Four of the largest technology companies reported quarterly results after Wednesday’s close, and markets finished the session lower as investors weighed heavy AI-related capital outlays against near-term returns. Meta and Microsoft slid, while Amazon and Alphabet ended up, according to a pre-earnings heat map of the top 500 stocks.
The dominant theme from the reports was large-scale investment in AI infrastructure. Each company is committing hundreds of billions — in some cases more than $100 billion this year — to build data centers and purchase servers to support AI workloads. That pace of spending has shifted investor focus from simple beats on sales or earnings to questions about return on investment and cash generation.
Adam Levine, senior tech reporter at Barron’s, told CBS News that investors want clearer evidence of where returns will come from. “They’re spending hundreds of billions,” he said. “Investors want to know where the return on that investment is going to come from.” That scrutiny is increasing attention on cash flow and how capital is being allocated.

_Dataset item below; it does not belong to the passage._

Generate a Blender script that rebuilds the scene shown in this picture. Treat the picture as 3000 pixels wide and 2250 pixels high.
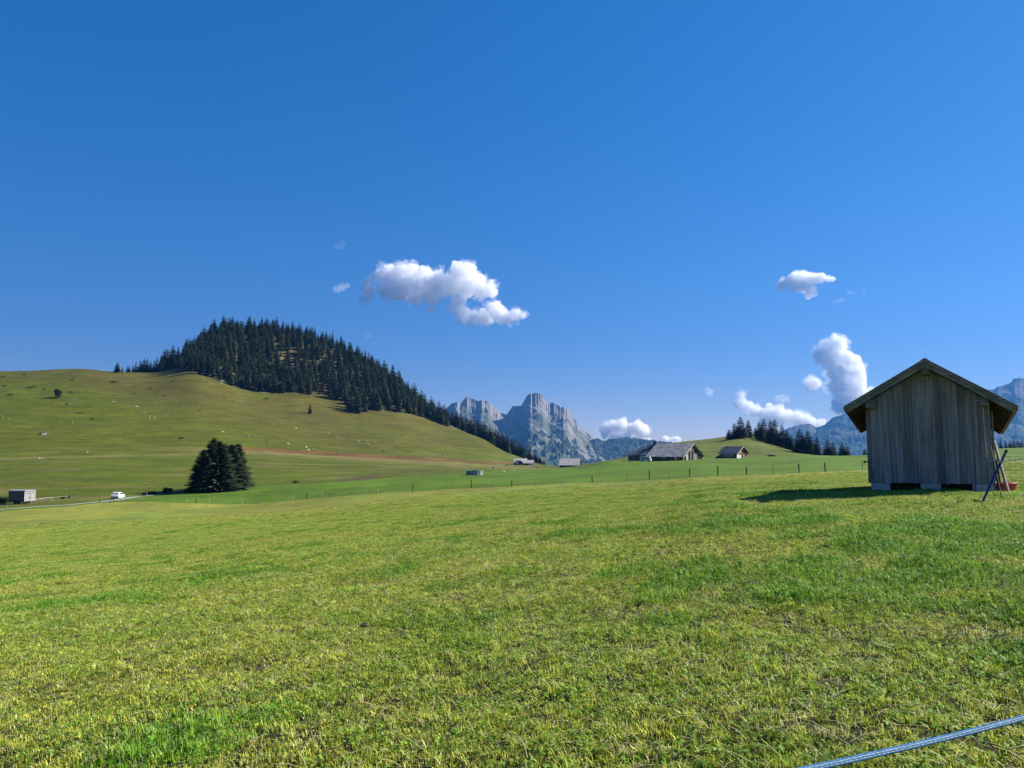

Google’s cloud unit stood out: cloud revenue grew about 63% and operating profit rose, with improving operating margins — results that can help justify near-term capex for some investors. But the outlays are already squeezing free cash flow. Amazon reported negative free cash flow, and both Google and Meta paused share buybacks this quarter amid the heavy cash commitments.
Levine warned that the debate is likely to continue: companies will keep investing heavily in AI, while markets will persistently press for clarity on when and how those investments will translate into sustainable returns, quarter after quarter.